Title: SHE WOULDN’T CHANGE A THING
Author: Sarah Adlakha
Publisher: Macmillan-Tor / Forge
Read: February 2021
Expected publication: 10 August 2021
My Rating: 🌟🌟🌟1/2
Book Description:
When thirty-nine year old Maria
Forssmann wakes up in her seventeen-year-old body, she doesn’t know how she got
there. All she does know is she has to get back: to her home in
Bienville, Mississippi, to her job as a successful psychiatrist and, most
importantly, to her husband, daughters, and unborn son.
But she also knows that, in only a few weeks, a devastating tragedy will strike
her husband, a tragedy that will lead to their meeting each other.
Can she change time and still keep what it’s given her?
My musings:
There is something about time travel that is
utterly intriguing, and I can rarely resist the temptation of a unique take on
this subject. SHE WOULDN’T CHANGE A THING
held a special allure, because who has not wondered how their life would
have turned out if they had had the opportunity to change an event that would
ultimately change their life forever and propel them along on a certain path?
This is the situation wife and mother Maria Fossman finds herself in when she
suddenly wakes up in her seventeen-year-old body in her childhood home, but
still with memories of her life as a thirty-nine-year-old. She doesn’t know how
she got here and why, but she soon learns that she has been sent back for one
purpose: to prevent a terrible tragedy that is soon about to befall her
husband’s family, and which will have lasting effects on him in future.

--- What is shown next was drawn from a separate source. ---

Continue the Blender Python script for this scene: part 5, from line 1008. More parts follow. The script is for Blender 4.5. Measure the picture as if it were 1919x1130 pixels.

The thought of stepping back in time
and righting a wrong or changing history is an intriguing one, and I eagerly
read on to see how the author would consolidate aspects of time travel we often
hear about, such as the butterfly effect. In her current predicament, Maria is
faced with a terrible decision: to right a wrong and maybe forfeit her future
as wife and mother as she has known it, or do nothing and be returned to her old
life. What would you do?
As with most time travel stories,
some aspects here worked well for me and prompted reflection, and others were a
bit confusing. I think I would have preferred if Maria had woken in her
childhood body questioning whether her memories were real or delusions, because
her adult self in a child’s body was just a little bit too strange for me and I
had trouble putting myself in her situation and fully empathising with her.
That said, it certainly was an intriguing and original concept I had not
encountered before in any other time-travel themed books, and it kept my
interest to the end. I also found the story’s conclusion satisfying, as the
author stays away from stereotypes and yet manages to conclude her concept in a
way that tied up most of the threads neatly in the end.
Summary:
In summary, if you enjoy books that revolve around moral
quandaries, time travel, fate or reincarnation like themes, then SHE WOULDN’T
CHANGE A THING will make for a refreshingly original and thought provoking
read.
Thank
you to Netgalley and Macmillan-Tor / Forge for the free electronic copy of this novel and
for giving me the opportunity to provide an honest review.